Why the Best Offices in London Don’t Want to Be Found
You’ve seen the billboards. The glossy listings. The rooftop drone shots of another glass box in EC2. The “ultimate office destination” with reception flowers that cost more than your client’s fit-out.
But here’s the thing: the best offices in London? You won’t find them in the usual places. Infact, most of them don’t want to be found at all.
They’re tucked away behind anonymous doors in Fitzrovia. Down cobbled alleys in Clerkenwell. Above old shops in Soho. No branding, no sandwich boards, no shouty signage. Just brilliant space, in the right location, with tenants who aren’t interested in flexing, because they don’t need to.
Why? Because quality doesn’t scream. It doesn’t need to.

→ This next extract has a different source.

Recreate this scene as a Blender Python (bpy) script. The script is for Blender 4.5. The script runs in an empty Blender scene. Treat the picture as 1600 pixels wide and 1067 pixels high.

These are the spaces where serious work gets done. Where brand agencies launch global campaigns. Where tech firms close Series B. Where architects sketch out the next landmark before the press even knows it’s happening.
It’s not that these tenants are antisocial, they just don’t want to share a lift with twenty strangers from a co-working café. They want control. Privacy. Edge. And yes, exclusivity.
Picture an office behind a discreet gate with no fanfare. But inside? Polished concrete, double-height ceilings, bespoke joinery, and more natural light than a Soho townhouse. You only know about it if you know. No big launch. No PR blitz. Just word of mouth and the right network.
The irony? A lot of landlords still think visibility equals value. They’re wrong. The best tenants, the ones who pay on time, sign multi-year deals, and actually grow, don’t care about the “landmark status.” They want somewhere their team loves. Somewhere clients feel lucky to be invited to. Somewhere that feels like them, not everyone else. These buildings are curated, not commoditised. They have mood. They have history. You don’t stumble across them, you’re introduced. And that’s the difference.
If your office needs a flashing neon sign to get attention, maybe the space isn’t doing enough of the work.
It’s like nightlife. The best bar isn’t the one with the biggest billboard. It’s the one with the unmarked door, the right playlist, and the bartender who remembers your name. Office space is heading the same way.
So if you’re a landlord with a unique building, maybe stop trying to make it appeal to everyone. The right tenant isn’t browsing the first page of Rightmove, they’re looking for something different. Something personal. Something they’ll brag about not finding on the market.
The best spaces in London don’t advertise. They get whispered about. They’re shared between agents, occupiers, founders. They’re part of the city’s fabric, not part of the noise.
In 2025, don’t try to be the most visible. Be the most memorable.
And maybe, just maybe, stop trying so hard to be found.